SURABAYA, Indonesia — More planes and ships joined an expanding search Tuesday for AirAsia Flight 8501, which disappeared over the Java Sea on Sunday with 162 people aboard.

At least 30 ships, 15 planes and seven helicopters were looking for the jet, said Indonesia’s Search and Rescue Agency chief Henry Bambang Soelistyo. Most of the craft were Indonesian, while Singapore, Malaysia and Australia contributed to the effort. Aircraft crews from Thailand also planned to join the search Tuesday.

He said the search area would be expanded to land areas, with four military helicopters dispatched just after sunrise near Pangkalan Bun on the western part of Borneo island and to smaller islands of Bangka and Belitung.

“Until now, we have not yet found any signal or indication of the plane’s whereabouts,” Soelistyo told The Associated Press.

The U.S. Navy said in a statement that the USS Sampson, a destroyer that was already on an independent deployment in the Western Pacific, will arrive in the area later Tuesday. China announced that a navy frigate and aircraft will join the search.

The longer the search goes without turning up wreckage or a hint of what happened to the plane, the more the incident will evoke memories of the still-unsolved disappearance of Malaysia Airlines Flight 370 in March.

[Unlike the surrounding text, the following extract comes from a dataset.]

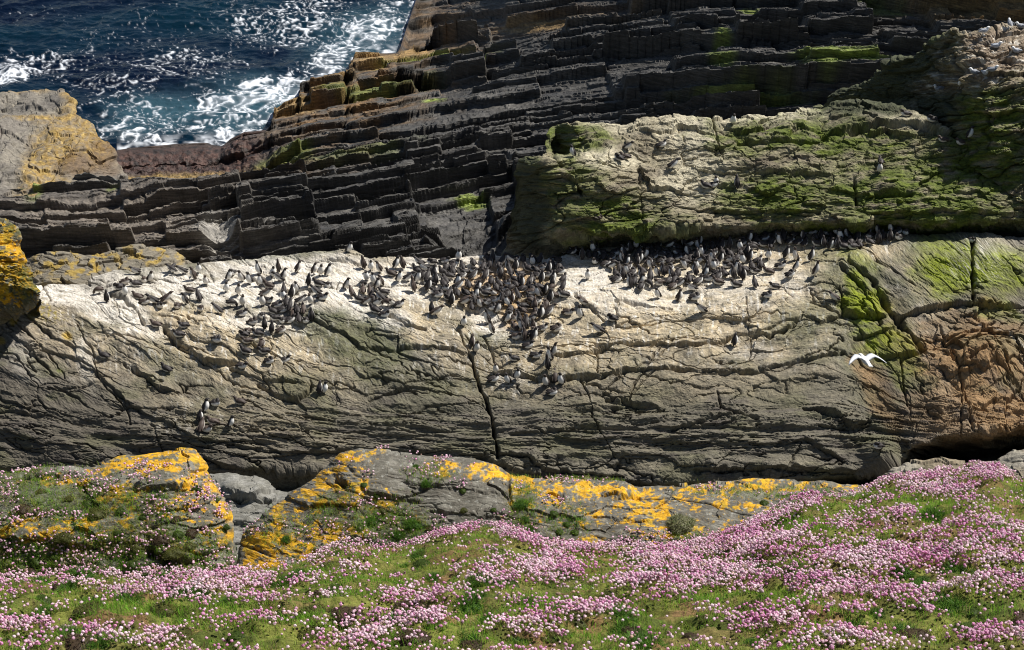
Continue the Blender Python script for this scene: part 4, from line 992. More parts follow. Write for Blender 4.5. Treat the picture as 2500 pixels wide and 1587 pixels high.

The AirAsia pilots had been worried about the weather and had sought permission to climb above threatening clouds. Air traffic control couldn’t say yes immediately – six other airliners were crowding the airspace, forcing Flight 8501 to remain at a lower altitude.

Minutes later, the jet was gone from the radar without issuing a distress signal. The Airbus A320-200 is believed to have crashed into Indonesia’s Java Sea, but broad aerial surveys so far have turned up no firm evidence.

On Monday, searchers spotted two oily patches and floating objects in separate locations, but it was not known if any of it was related to the plane that vanished, halfway into what should have been a two-hour hop from Surabaya, Indonesia, to Singapore. The area is a busy shipping lane. Officials saw little reason to believe the flight had not crashed.

Based on its last known coordinates, the aircraft probably crashed into the water and “is at the bottom of the sea,” Bambang Soelistyo said Monday. Still, searchers planned to expand their efforts onto land on Tuesday.

The last communication from the cockpit to air traffic control was a request by one of the pilots to climb from 32,000 feet to 38,000 feet because of bad weather.

A storm alone isn’t going to bring down a modern plane designed to withstand severe weather. But weather paired with a pilot error or a mechanical failure could be disastrous.

Pilots rely on sophisticated weather-radar systems that include a dashboard display of storms and clouds, as well as reports from other crews, to steer around dangerous weather.

“A lot more information is available to pilots in the cockpit about weather than it ever was,” said Deborah Hersman, former chairman of the U.S. National Transportation Safety Board. But the technology has limits and information about storms “can be a little bit stale.”

The captain, Iryanto, who like many Indonesians uses a single name, had more than 20,000 flying hours, AirAsia said.

Jakarta’s air force base commander, Rear Marshal Dwi Putranto, said an Australian Orion aircraft had detected “suspicious” objects near an island about 100 miles off central Kalimantan. That’s about 700 miles from where the plane lost contact, but within Monday’s greatly expanded search area.

“However, we cannot be sure whether it is part of the missing AirAsia plane,” Putranto said.

Air Force spokesman Rear Marshal Hadi Tjahnanto told MetroTV that an Indonesian helicopter spotted two oil patches in the Java Sea east of Belitung island, much closer to where the plane lost contact. He said oil samples would be collected and analyzed.

An Associated Press photographer flew in a C-130 transport carrier with Indonesia’s Air Force for 10 hours Monday over a large section of the search area between Kalimantan and Belitung. The flight was rainy at times. It flew low, easily spotting waves, ships and fishermen, but there was no sign of the plane.

The suspected crash caps a tragic year for air travel in Southeast Asia, and Malaysia in particular. Malaysia-based AirAsia’s loss comes on top of the mystery surrounding Malaysia Airlines Flight 370 in March with 239 people aboard, and the downing of Malaysia Airlines Flight 17 in July over Ukraine, which killed all 298 aboard.

Nearly all the passengers and crew on the AirAsia flight are Indonesians, who are frequent visitors to Singapore.

Ruth Natalia Puspitasari, who would have turned 26 on Monday, was among them. Her father, Suyanto, sat with his wife, who was puffy-eyed and coughing, near the family crisis center at Surabaya’s airport.

“I don’t want to experience the same thing with what was happened with Malaysia Airlines,” he said as his wife wept. “It could be a long suffering.”

Few believe this search will be as perplexing as the ongoing one for Flight 370, the fate of which remains a total mystery. Authorities suspect the plane was deliberately diverted by someone on board and ultimately lost in a remote area of the Indian Ocean. Flight 8501 vanished over a heavily traveled sea that is relatively shallow, with no sign of foul play.